Allein die Anhebung des Rentenalters von 67 auf 69 könnte demnach einem Gewinn von 473.000 Vollzeitjobs entsprechen. In der Rentenversicherung könnte auch eine Erhöhung der Abschläge für den vorzeitigen Ausstieg aus dem Arbeitsleben einen spürbaren Effekt haben. Derzeit wird die Rente bei vorzeitiger Verrentung um 0,3 Prozent pro Monat gekürzt. Ein höherer Abschlag von 0,5 Prozent pro Monat könnte laut Ifo einen Beschäftigungsgewinn von knapp 180.000 Vollzeitjobs bedeuten. Die Abschaffung der Rente mit 63 würde demnach einem Gewinn von 157.000 Vollzeitbeschäftigten entsprechen.

Eine mögliche Stellschraube wären laut Ifo-Studie aber auch althergebrachte Vergünstigungen für Ehepaare. Die Abschaffung der beitragsfreien Mitversicherung für Eheleute in der gesetzlichen Krankenversicherung und der Pflegeversicherung könnte demnach ebenfalls viele Menschen zu mehr oder längerer Berufstätigkeit bewegen, im Umfang von etwa 150.000 Vollzeitstellen. 

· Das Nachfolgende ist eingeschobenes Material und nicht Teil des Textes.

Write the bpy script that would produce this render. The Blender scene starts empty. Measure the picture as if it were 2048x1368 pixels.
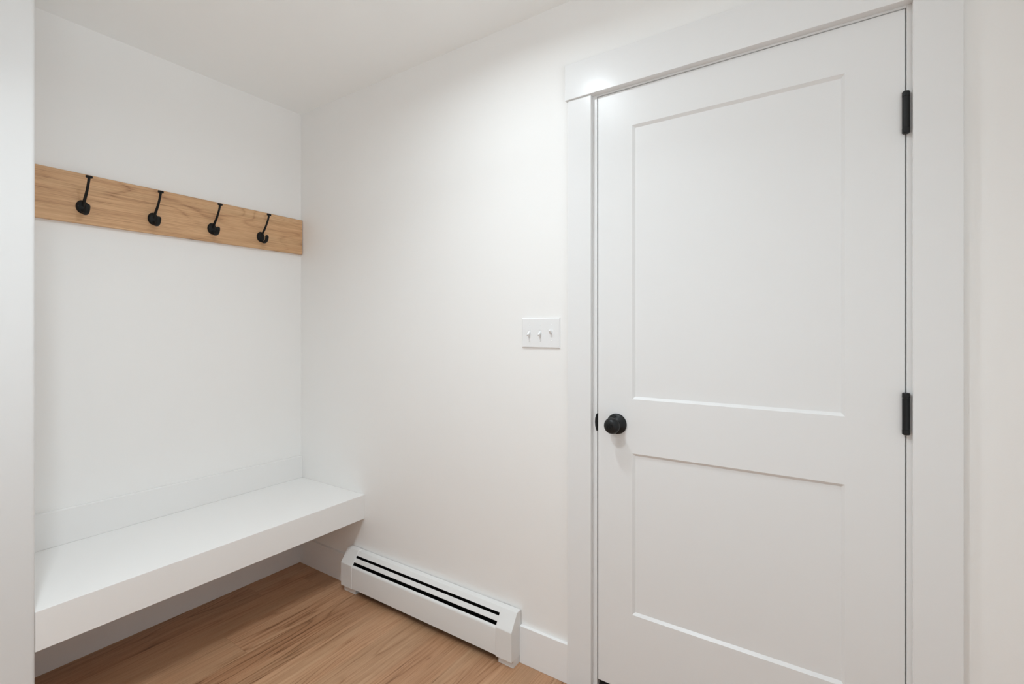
import bpy, bmesh, math, random
from mathutils import Vector, Matrix

random.seed(7)
S = bpy.context.scene
COL = S.collection
PI = math.pi

# ------------------------------------------------------------------ camera
cam_d = bpy.data.cameras.new('camera')
cam = bpy.data.objects.new('camera', cam_d)
COL.objects.link(cam)
cam.location = (2.426, -1.55, 1.2648)
cam.rotation_euler = (math.radians(90), 0, math.radians(33.673))
cam_d.sensor_fit = 'HORIZONTAL'
cam_d.sensor_width = 36
cam_d.lens = 959.67 / 2048 * 36
cam_d.shift_y = -23.55 / 2048
cam_d.clip_start = 0.02
S.camera = cam

# ------------------------------------------------------------------ exposure, added world light
S.view_settings.view_transform = 'Standard'
S.view_settings.look = 'None'
S.view_settings.exposure = 0.04
S.view_settings.gamma = 1.0
S.view_settings.use_curve_mapping = False
S.cycles.max_bounces = 16
S.cycles.diffuse_bounces = 10

# ceiling lamps: (x, y), watts, beam spread in degrees, diameter, label
LAMP_COL = (0.84, 0.94, 1.0)
LAMPS = [((1.48, -0.70), 7.2, 165, 0.125, 'round flush ceiling lamp nearest the bench nook'),
         ((1.64, -1.50), 13.0, 140, 0.14, 'round flush ceiling lamp behind the one by the nook')]
# invented fill past the room's open side: strong below, dim at horizon, weaker above
# (height of the view direction, radiance)
WORLD_COL = (0.86, 0.95, 1.0)
WORLD = [(-1.0, 3.2), (-0.35, 3.2), (-0.10, 0.7), (0.05, 0.05), (0.25, 0.35), (0.55, 1.0), (1.0, 1.0)]
w = bpy.data.worlds.new('world')
S.world = w
w.use_nodes = True
wt = w.node_tree
wg = wt.nodes.new('ShaderNodeTexCoord')
wsp = wt.nodes.new('ShaderNodeSeparateXYZ')
wmr = wt.nodes.new('ShaderNodeMapRange')
wmr.inputs[1].default_value = -1.0
wmr.inputs[2].default_value = 1.0
wcr = wt.nodes.new('ShaderNodeValToRGB')
for k, (z_, v_) in enumerate(WORLD):
    e = wcr.color_ramp.elements[0] if k == 0 else (wcr.color_ramp.elements[-1] if k == len(WORLD) - 1 else wcr.color_ramp.elements.new(z_ * 0.5 + 0.5))
    e.position = z_ * 0.5 + 0.5
    e.color = (*[c * v_ for c in WORLD_COL], 1)
wt.links.new(wg.outputs['Generated'], wsp.inputs[0])
wt.links.new(wsp.outputs[2], wmr.inputs[0])
wt.links.new(wmr.outputs[0], wcr.inputs[0])
wt.links.new(wcr.outputs[0], wt.nodes['Background'].inputs[0])
wt.nodes['Background'].inputs[1].default_value = 1.0

# right side is left unbuilt so the invented world fill comes in there
RX, RY, RZ = 3.4, -2.6, 2.4475


# ------------------------------------------------------------------ materials
def new_mat(name):
    m = bpy.data.materials.new(name)
    m.use_nodes = True
    nt = m.node_tree
    return m, nt, nt.nodes['Principled BSDF']


def N(nt, kind, **kw):
    n = nt.nodes.new(kind)
    for k, v in kw.items():
        setattr(n, k, v)
    return n


def L(nt, a, b):
    nt.links.new(a, b)


def math_node(nt, op, a, b=None, c=None, clamp=False):
    n = N(nt, 'ShaderNodeMath', operation=op)
    n.use_clamp = clamp
    for i, v in enumerate((a, b, c)):
        if v is None:
            continue
        if isinstance(v, (int, float)):
            n.inputs[i].default_value = v
        else:
            L(nt, v, n.inputs[i])
    return n.outputs[0]


def paint(name, col, rough, spec=0.5, bump=0.0, scale=60, var=0.012):
    m, nt, p = new_mat(name)
    p.inputs['Roughness'].default_value = rough
    p.inputs['Specular IOR Level'].default_value = spec
    tc = N(nt, 'ShaderNodeTexCoord')
    no = N(nt, 'ShaderNodeTexNoise')
    no.inputs['Scale'].default_value = 3.0
    no.inputs['Detail'].default_value = 3
    L(nt, tc.outputs['Object'], no.inputs['Vector'])
    mx = N(nt, 'ShaderNodeMix', data_type='RGBA')
    L(nt, no.outputs['Fac'], mx.inputs[0])
    mx.inputs[6].default_value = (*[c * (1 - var) for c in col], 1)
    mx.inputs[7].default_value = (*[min(1, c * (1 + var)) for c in col], 1)
    L(nt, mx.outputs[2], p.inputs['Base Color'])
    if bump:
        n2 = N(nt, 'ShaderNodeTexNoise')
        n2.inputs['Scale'].default_value = scale
        n2.inputs['Detail'].default_value = 4
        L(nt, tc.outputs['Object'], n2.inputs['Vector'])
        b = N(nt, 'ShaderNodeBump')
        b.inputs['Strength'].default_value = bump
        b.inputs['Distance'].default_value = 0.002
        L(nt, n2.outputs['Fac'], b.inputs['Height'])
        L(nt, b.outputs[0], p.inputs['Normal'])
    return m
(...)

Die Abschaffung des Ehegattensplittings würde demzufolge so viele Menschen zu mehr - beziehungsweise längerer Berufstätigkeit motivieren, dass das etwa 200.000 Vollzeitstellen entspräche. Das Ehegattensplitting bedeutet die gemeinsame Versteuerung des Einkommens beider Eheleute. Steuerlich lohnend ist das vor allem, wenn einer der beiden Ehepartner - traditionell die Frau - deutlich weniger verdient als der andere. 

Harte Kritik vom Sozialverband: Was die Politik stattdessen an der Rente ändern soll

Der Sozialverband Deutschland - der älteren Generation noch unter dem früheren Namen "Reichsbund" vertraut - kritisierte die Vorschläge: "Es kann nicht sein, dass Rentnerinnen und Rentner sowie Familien die Lasten einer verfehlten Arbeits- und Fachkräftestrategie von Politik und Wirtschaft tragen", sagte Vorstandsvorsitzende Michaela Engelmeier. "Stattdessen sollten wir uns darauf konzentrieren, die Arbeitsbedingungen so zu verbessern, dass mehr Menschen über das Rentenalter hinaus arbeiten können und wollen."

Weiter forderte der Sozialverband gezielte Maßnahmen zur Anwerbung und Qualifizierung ausländischer Fachkräfte. Es ist nicht das erste Mal, dass das Ifo-Institut derartige Kritik von einem Sozialverband erfahren hat. Zuletzt positionierte sich der Sozialverband VdK gegen den Vorschlag, das Rentenalter an die Lebenserwartung zu koppeln. 

Weit weniger kontrovers ist ein weiterer Ifo-Vorschlag: Auch jenseits von Rente, Steuer und Sozialversicherung gäbe es der Studie zufolge eine Möglichkeit, den Fachkräftemangel zu bekämpfen: 400.000 zusätzliche Kinderbetreuungsplätze würden demnach Beschäftigungsgewinne von etwa 58.000 Vollzeitäquivalenten erwarten lassen.